● DIRECTIVE
Return the lines below that carry the word "high".

● RECORDED INFORMATION
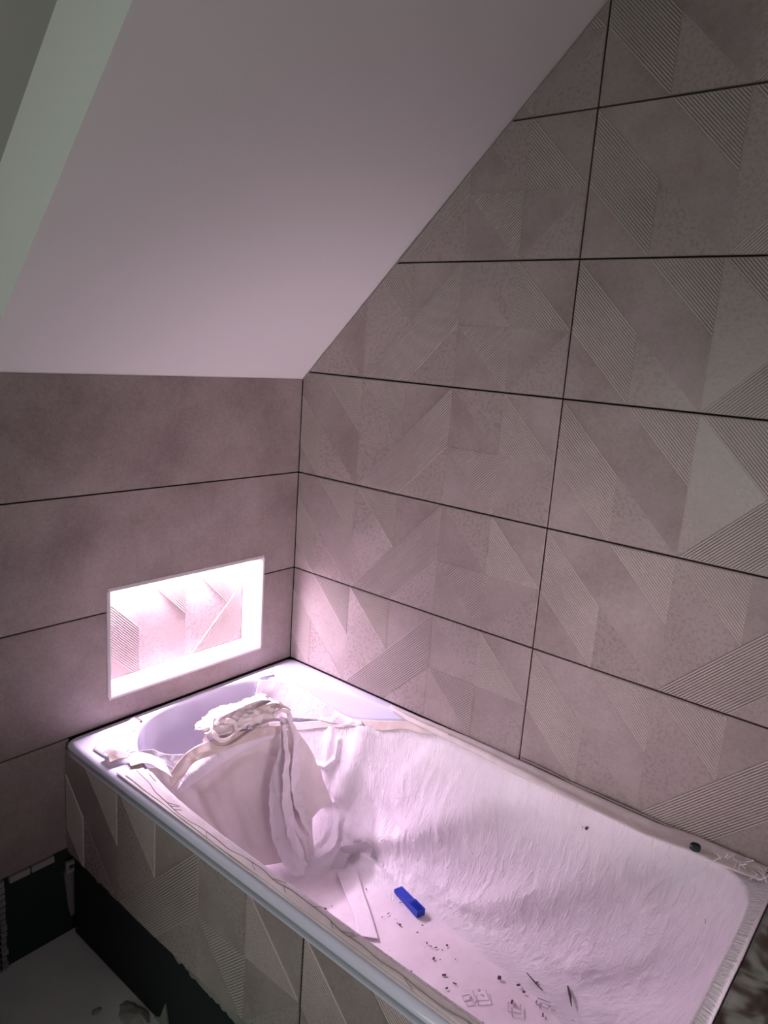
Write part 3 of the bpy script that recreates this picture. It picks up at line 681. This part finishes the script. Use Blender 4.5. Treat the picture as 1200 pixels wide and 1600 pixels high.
# paper and tape scraps on the front left corner
def flat(name, outline, z, mat, lift=.004, seed=0, amp=.006, sub=3):
    bm = bmesh.new(); vs_ = [bm.verts.new((x, y, 0)) for x, y in outline]; f = bm.faces.new(vs_)
    bmesh.ops.triangulate(bm, faces=[f]); bmesh.ops.subdivide_edges(bm, edges=bm.edges[:], cuts=sub, use_grid_fill=True)
    for v in bm.verts:
        c = np.array([v.co.x]), np.array([v.co.y]); v.co.z = z+lift+amp*float(fbm(c[0]*6, c[1]*6, 0, seed, 2)[0])
        v.co = Vector(W(*v.co))
    me = bpy.data.meshes.new(name); bmesh.ops.recalc_face_normals(bm, faces=bm.faces); bm.to_mesh(me); bm.free()
    o = link(name, me, mat, None, True); mo = o.modifiers.new('thickness', 'SOLIDIFY'); mo.thickness = .0006; mo.offset = 0; return o
o = flat('rim_paper', [(-2.41, -.30), (-2.336, -.24), (-2.20, -.22), (-2.09, -.15), (-1.90, -.06), (-1.87, -.12), (-1.93, -.20), (-2.06, -.29), (-2.14, -.42), (-2.22, -.50), (-2.40, -.50)], -2.996, M_PALE, .006, 3, .002)
tag(o, 'pale paper piece lying flat on the front left corner of the rim', 'paper')
o = patch('folded_tape_end', [[(-2.415,-.47,-2.955),(-2.36,-.45,-2.945),(-2.26,-.50,-2.955)], [(-2.42,-.53,-2.93),(-2.36,-.52,-2.92),(-2.27,-.56,-2.94)], [(-2.44,-.60,-2.965),(-2.37,-.61,-2.965),(-2.30,-.63,-2.965)]], 24, 18, M_TAN, .01, 12, 2, .006)
tag(o, 'folded brownish tape end sticking up at the front left rim', 'tape')
o = patch('brown_tape_band', [[(-2.30,-.62,-2.965),(-2.20,-.60,-2.975),(-2.10,-.60,-3.03),(-1.97,-.61,-3.14)], [(-2.35,-.74,-2.968),(-2.25,-.78,-2.97),(-2.14,-.80,-3.06),(-1.99,-.76,-3.22)]], 50, 20, M_TAN, .008, 8, 8, .004)
tag(o, 'brown tape band crossing the front rim beside the cracked tape', 'tape')
o = patch('rim_scrap', [[(-.60,-.16,-2.985),(-.50,-.17,-2.955),(-.42,-.20,-2.98)], [(-.56,-.21,-2.985),(-.49,-.23,-2.93),(-.43,-.24,-2.98)]], 24, 14, M_PAPER, .02, 20, 6, .015)
tag(o, 'tiny curled paper scrap on the rim in the far corner', 'paper scrap')
mb = MB(); mb.box(-1.90, -.17, -2.998, -1.88, -.08, -2.985); o = mb.build('tape_tick', M_DEBRIS)
tag(o, 'small dark sliver on the rim edge at the left of the head end', 'sliver')

# ------------------------------------------------------------------ things in the tub
zf = -4.318
blu = empty('tile_wedge', (-.645, -2.25, zf), 'bright blue plastic tile levelling wedge lying in the bathtub', 'wedge')
a0 = np.array((-.594, -2.083)); a1 = np.array((-.695, -2.409)); d = a1-a0; Lw = np.linalg.norm(d); d /= Lw; e = np.array((-d[1], d[0])); hw = .041
def bfr(s_, t_, h): return (a0[0]+d[0]*s_+e[0]*t_, a0[1]+d[1]*s_+e[1]*t_, zf+h)
mb = MB()
prof = [(0, 0), (Lw, 0), (Lw, .062), (Lw*.62, .052), (Lw*.5, .040), (0, .030)]
vs = [bfr(s_, -hw, h) for s_, h in prof]+[bfr(s_, hw, h) for s_, h in prof]; k = len(prof)
mb.add(vs, [tuple(range(k)), tuple(range(2*k-1, k-1, -1))]+[(i, (i+1) % k, k+(i+1) % k, k+i) for i in range(k)])
w_ = mb.build('wedge_body', M_BLUE, blu)
mb = MB()
for i in range(11):
    s0 = Lw*(.52+.042*i); h0 = np.interp(s0, [p_[0] for p_ in prof[5:2:-1]]+[Lw], [p_[1] for p_ in prof[5:2:-1]]+[.062])
    q = [(s0, h0-.002), (s0+.012, h0-.002), (s0+.012, h0+.005)]
    vs = [bfr(s_, -hw*.8, h) for s_, h in q]+[bfr(s_, hw*.8, h) for s_, h in q]
    mb.add(vs, [(0, 1, 2), (5, 4, 3), (0, 3, 4, 1), (1, 4, 5, 2), (2, 5, 3, 0)])
mb.build('wedge_teeth', M_BLUE, blu)
# tape strip standing up into a loose pocket
st = patch('pale_tape_strip', [[(-.82,-1.56,-4.300),(-.961,-1.80,-4.305),(-1.09,-2.02,-4.305),(-1.23,-2.18,-4.305)], [(-.674,-1.672,-4.300),(-.832,-1.896,-4.305),(-.99,-2.12,-4.305),(-1.135,-2.32,-4.305)]], 60, 14, M_PALE, .006, 9, 41, .003)
tag(st, 'pale tape strip stuck along the bottom of the bathtub', 'tape')
a_ = np.linspace(0, math.pi, 30); rows = []
for k in np.linspace(0, 1, 14):
    c = np.array((-.60+.02*k, -1.56, -4.335)); rx, ry = .20-.05*k, .085
    rows.append([(c[0]+rx*math.cos(q)*.9+.02*k, c[1]+ry*math.sin(q)*(1-.2*k)+rx*math.cos(q)*-.45, c[2]+.15*k+.015*math.sin(3*q)) for q in np.linspace(-.3*math.pi, 1.25*math.pi, 44)])
pk = gridmesh('fleece_pocket', np.array(rows), M_FLEECE, solid=.001); tag(pk, 'small loose fleece pocket bulging at the head of the tub bottom', 'fleece pocket')
mb = MB()
cp = (-.197, -4.271, -2.945); n_ = 24; prof = [(.0, .0), (.034, .0), (.036, .006), (.036, .028), (.032, .034), (.026, .034), (.024, .026), (0, .026)]
vs = [(cp[0]+r_*math.cos(2*math.pi*k/n_), cp[1]+r_*math.sin(2*math.pi*k/n_), cp[2]+h) for r_, h in prof[1:-1] for k in range(n_)]
fs = [(i*n_+k, i*n_+(k+1) % n_, (i+1)*n_+(k+1) % n_, (i+1)*n_+k) for i in range(len(prof)-3) for k in range(n_)]+[tuple(reversed(range(n_))), tuple(range((len(prof)-3)*n_, (len(prof)-2)*n_))]
mb.add(vs, fs); o = mb.build('bottle_cap', M_CAP, None, False); tag(o, 'small dark green round cap on the taped far rim', 'cap')
# debris
mb = MB(); rd_ = random.Random(11)
def chip(mb, x, y, z, s_):
    an = rd_.random()*6.28; a1 = s_*(.6+rd_.random()); b1 = s_*.5*(.5+rd_.random()); c_, s2 = math.cos(an), math.sin(an)
    vs = [(x+c_*u*a1-s2*v*b1, y+s2*u*a1+c_*v*b1, z+h*s_*.5) for h in (0, 1) for u, v in ((-1, -.6), (.8, -1), (1, .7), (-.7, 1))]
    mb.add(vs, [(3,2,1,0),(4,5,6,7),(0,1,5,4),(1,2,6,5),(2,3,7,6),(3,0,4,7)])
for i in range(90):
    x = -.68-1.0*rd_.random(); y = -1.75-2.2*rd_.random()
    chip(mb, x, y, -4.314, .004+.008*rd_.random()**2)
for x, y, s_ in ((-.78,-3.22,.022),(-.735,-3.36,.014),(-.76,-3.42,.014),(-.98,-2.75,.014),(-.86,-2.5,.012),(-.80,-2.75,.012),(-1.05,-2.9,.012),(-.9,-3.4,.012),(-.84,-3.62,.012),(-.62,-3.45,.012)): chip(mb, x, y, -4.312, s_)
o = mb.build('dark_crumbs', M_DEBRIS); tag(o, 'scattered dark crumbs on the bottom of the bathtub', 'crumbs', kind='stuff')
for nm, P, lab, r_ in (('bark_sliver', [(-.600,-3.352,-4.300),(-.635,-3.44,-4.298),(-.661,-3.52,-4.300)], 'thin dark sliver, the straight one nearer the blue wedge', [.003, .006, .003]),
                   ('bark_sliver', [(-.508,-3.648,-4.285),(-.575,-3.70,-4.285),(-.648,-3.747,-4.29)], 'thin dark sliver nearer the foot of the bathtub', [.006, .010, .003])):
    mb = MB(); tube(mb, P, r_, 5); tag(mb.build(nm, M_DEBRIS), lab, 'sliver')
for th_, t_, lab in ((-26, .10, 'small brown insect like bit on the fleece high on the far wall'), (-46, .17, 'tiny dark bit on the fleece near the far foot corner')):
    q = bowl_pt(th_, t_, .055); mb = MB(); chip(mb, q[0], q[1], q[2], .016); tube(mb, [q, q+np.array((-.02, .03, .01)), q+np.array((-.03, .02, -.01))], .002, 4); tag(mb.build('dark_bit', M_DEBRIS), lab, 'debris')
def ushape(c, a, L_, w_):
    mb = MB(); ca, sa = math.cos(a), math.sin(a); P = [(-w_/2, 0), (-w_/2, L_), (w_/2, L_), (w_/2, 0)]
    tube(mb, [(c[0]+u*ca-v*sa, c[1]+u*sa+v*ca, -4.306) for u, v in P], .0045, 6)
    mb.box(c[0]-.008, c[1]-.008, -4.312, c[0]+.008, c[1]+.008, -4.300); return mb
for c, a, L_, w_, lab in (((-.985, -3.17), 2.4, .09, .10, 'clear tile levelling clip lying furthest from the wedge among the front clips'), ((-.90, -3.42), 2.1, .08, .09, 'clear tile levelling clip between the other clips at the tub bottom'),
                     ((-1.08, -3.16), 1.0, .06, .05, 'clear tile levelling clip beside the front wall of the tub'), ((-.74, -3.62), .3, .09, .06, 'clear tile levelling clip next to the dark crumbs near the foot')):
    tag(ushape(c, a, L_, w_).build('tile_clip', M_CLIP), lab, 'tile clip', 'clear tile clips in the tub')

# ------------------------------------------------------------------ under the tub and floor
mb = MB(); mb.prism([(-2.51, -4.235), (-2.455, -4.215), (-2.403, -4.235), (-2.41, -4.663), (-2.43, -4.69), (-2.457, -4.70), (-2.479, -4.60)], fr_left, -.029, -.012)
o = mb.build('sealing_tape', newmat('grey_tape', (.22, .21, .20), .8)); tag(o, 'short pale grey strip hanging in the dark corner under the tiles', 'sealing strip')
mb = MB(); mb.box(-2.51, -.03, -4.16, -2.42, .0, -4.13); mb.box(-2.51, -.03, -4.23, -2.42, .0, -4.205); mb.box(-2.51, -.03, -4.205, -2.49, .0, -4.16); mb.box(-2.44, -.03, -4.205, -2.42, .0, -4.16)
o = mb.build('support_bracket', M_GREYMETAL); tag(o, 'small square bracket in the corner above the hanging grey strip', 'bracket')
def lump(name, c, r, h, seed, label):
    nu, nv = 60, 16; a = np.linspace(0, 2*np.pi, nu+1); e = np.linspace(0, 1, nv); Aa, E = np.meshgrid(a, e)
    rr_ = (1+.35*fbm(np.cos(Aa)*1.7+seed, np.sin(Aa)*1.7, 0, seed, 3)); x = c[0]+r[0]*E*rr_*np.cos(Aa); y = c[1]+r[1]*E*rr_*np.sin(Aa)
    z = FL+h*(1-E**2)*(1+.5*fbm(x*14, y*14, 0, seed, 3)); return tag(gridmesh(name, np.stack([x, y, z], -1), M_ADH), label, 'mortar lump')
lump('mortar_lump', (-2.55, -1.10), (.09, .17), .05, 2, 'large pale lump of dried mortar on the floor against the black board')
lump('mortar_lump', (-2.72, -.86), (.04, .03), .02, 5, 'small pale mortar crumb on the floor left of the large lump')
mb = MB(); mb.prism([(1.22, FL), (1.30, FL+.06), (1.36, FL+.22), (1.40, FL+.05), (1.46, FL)], lambda u, v, h: (-2.44-h, -u, v), 0, .012)
o = mb.build('torn_film', M_ADH); tag(o, 'torn pointed pale film standing at the foot of the black board', 'torn film')
# ledge and mottled cloth beyond the foot of the tub
mb = MB(); mb.box(-2.4, -6.9, FL, -.04, -4.79, -3.13); struct(mb.build('trim_1', M_WALLP))
xs = np.linspace(-2.45, -.03, 90); yy = np.linspace(-6.95, -4.775, 90); XX, YY = np.meshgrid(xs, yy)
ZZ = -3.07+.04*fbm(XX*1.6, YY*1.6, 0, 4, 3)+.02
mc = gridmesh('mottled_cloth', np.stack([XX, YY, ZZ], -1), M_MOTTLE, solid=.003); tag(mc, 'dark green and brown mottled cloth beyond the foot end of the bathtub', 'cloth')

● TASK SOLUTION
Write part 3 of the bpy script that recreates this picture. It picks up at line 681. This part finishes the script. Use Blender 4.5. Treat the picture as 1200 pixels wide and 1600 pixels high.
for th_, t_, lab in ((-26, .10, 'small brown insect like bit on the fleece high on the far wall'), (-46, .17, 'tiny dark bit on the fleece near the far foot corner')):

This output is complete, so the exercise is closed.